Business Planning

mickyates Business, Coursework, Critical Research Journal, Personal, Practice, SPWeek2, Sustainable Prospects Leave a Comment

Having been in business for a while, I thought it might be helpful to share a couple of tools that I use, both when leading a business and when advising clients.

The first is a work sheet – I call it a Transition Framework. The aim is to tease-out some of the questions confronting a business team, to start to create a collaborative framework to develop future strategies. I think the questions are fairly self explanatory, and apply to all fields of enterprise, even academically.

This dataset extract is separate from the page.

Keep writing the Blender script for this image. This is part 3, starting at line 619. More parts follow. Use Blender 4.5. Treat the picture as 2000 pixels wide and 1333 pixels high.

The second is an OGSM (Objectives, Goals, Strategies, Measures). I have used this since P&G days – in fact I used to be part of the in-house faculty on the subject.

The idea is to get real clarity in the difference between objectives and strategic choices, words and numbers. It is deceptively hard work.

For example, I once was reviewing a team’s output which including a strategy ‘To evaluate the biggest business opportunities in Asia Pacific’. Unfortunately I had to send it back to the drawing board. That was not a strategic choice – it was actually a cop-out that the team couldn’t decide what to do. A better answer would have been ‘to focus all business building funding and resources on China to create a sustainable and profitable business’. This is indeed what happened.

The point is that a strategy is a choice, and that includes deciding what you will not do.

Additionally, I have found a discussion of values a productive one. Often dismissed as a ‘soft subject’ (especially by the financially oriented) it is actually fundamental to have a collective understanding in the team as to how they will do business.

The beauty of an OGSM is that it allows the team to cascade the plan through the entire organisation. So, for example, the strategy to ‘focus on China’ becomes the objective for the China team – and they in turn must define specific strategic choices, action plans, responsibilities and so forth.